From the beginning, the brief was clear: create a brand that treats matcha not as a functional drink but as an invitation — a pause, a moment, a reconsideration of pace. Rather than shouting about benefits or effects, the brand needed to reflect a contemplative sensibility: slow mornings, focused afternoons, and meaningful pauses in a distracted world.
The challenge wasn’t simply to design a logo or packaging, but to uncover a cultural niche that feels both timeless and contemporary — one that treats matcha as a ritual rather than a trend.
Matcha becomes less about energy and more about presence. It celebrates the notion that slowing down is not a loss of productivity, but an intentional way to enhance clarity and focus. The concept revolves around the idea that time taken is time earned — that a matcha moment can be a purposeful pause in a noisy life.

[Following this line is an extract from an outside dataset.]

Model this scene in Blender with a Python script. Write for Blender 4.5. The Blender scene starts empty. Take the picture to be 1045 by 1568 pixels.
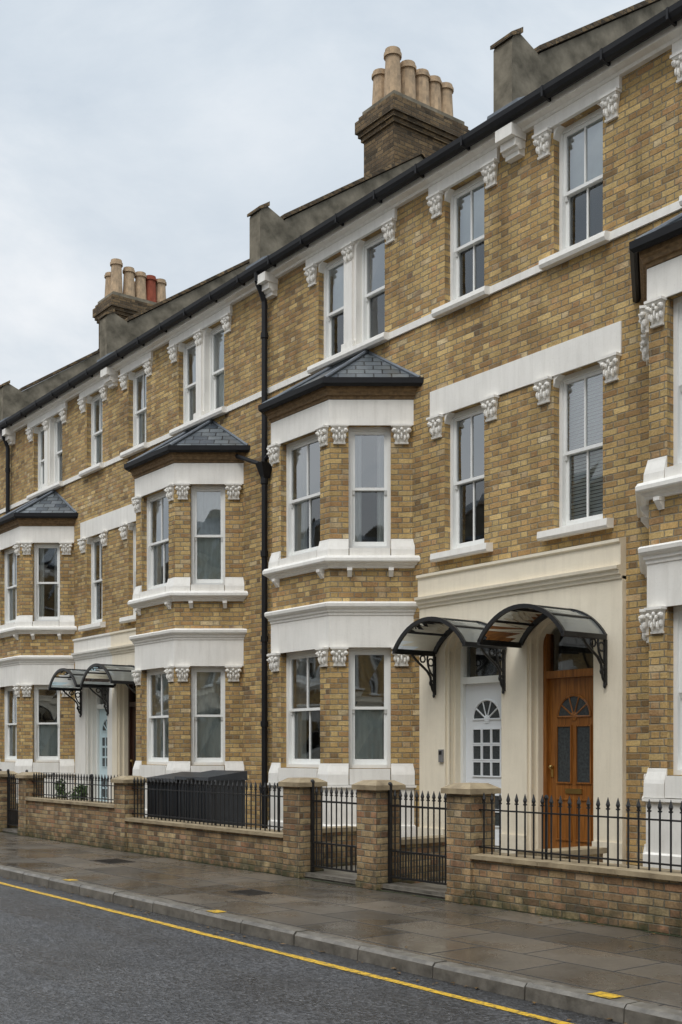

This conceptual framework informed every creative decision: typography that breathes, copy that feels like an observation instead of a claim, and visuals that show quiet moments instead of active hustle.
These phrases become part of the brand’s rhythm: bold, minimalist, and poetic. They appear in large stacked typography, often balanced against matcha imagery that feels like a quiet photograph rather than an advertisement.
The visual identity avoids packed layouts and heavy messaging, instead opting for negative space, clear hierarchy, and deliberate composition — all to reinforce the idea of breath and pause.